Linked List removing a node from certain position confusion

Question

So lets say we have this linked list: a-> s-> d -> f, and we wanted to remove d.

I'm having trouble understanding why this code below correctly removes an item from the Linked List, and why the code below that doesn't yield the same results?

Correct code:

public void deleteNode(ListNode node) {
    node.val = node.next.val;
    node.next = node.next.next;
 }

Incorrect code:

 public void deleteNode(ListNode node) {
        node = node.next;//d now points to f
        //So wouldn't node s.next now equal f 
        //because we have changed what node d references to? 
 }

Thanks!

Answer 1

The important thing to realize is that the first code doesn't actually "delete the Node 'd'" (like the name would suggest), but instead deletes the value d.

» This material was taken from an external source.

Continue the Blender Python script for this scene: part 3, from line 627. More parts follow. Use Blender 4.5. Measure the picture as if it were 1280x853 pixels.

It does so by copying the value from the next node ("f" in your example) to the current node (the node that previously contained "d") and then deletes the next node (the node containing "f"), which is no longer necessary because we have a copy of the value in the current node.

a -> s -> d -> f
a -> s -> f -> f
a -> s -> f

I find that a little bit confusing, I personally would directly delete the node "d", without moving any content around. I guess, it was done that way to better separate node searching and deletion. If you actually wanted to delete a certain node (not its content), you would need a reference to its previous node. That might complicate the interface.

The second code fails precisely because of that problem. It tries to delete the given node - but it can't because deleting it would mean updating the .next member of the previous node, which we don't have access to. The statement in the incorrect code just changes the reference in a local variable, which doesn't have any effect on the actual list.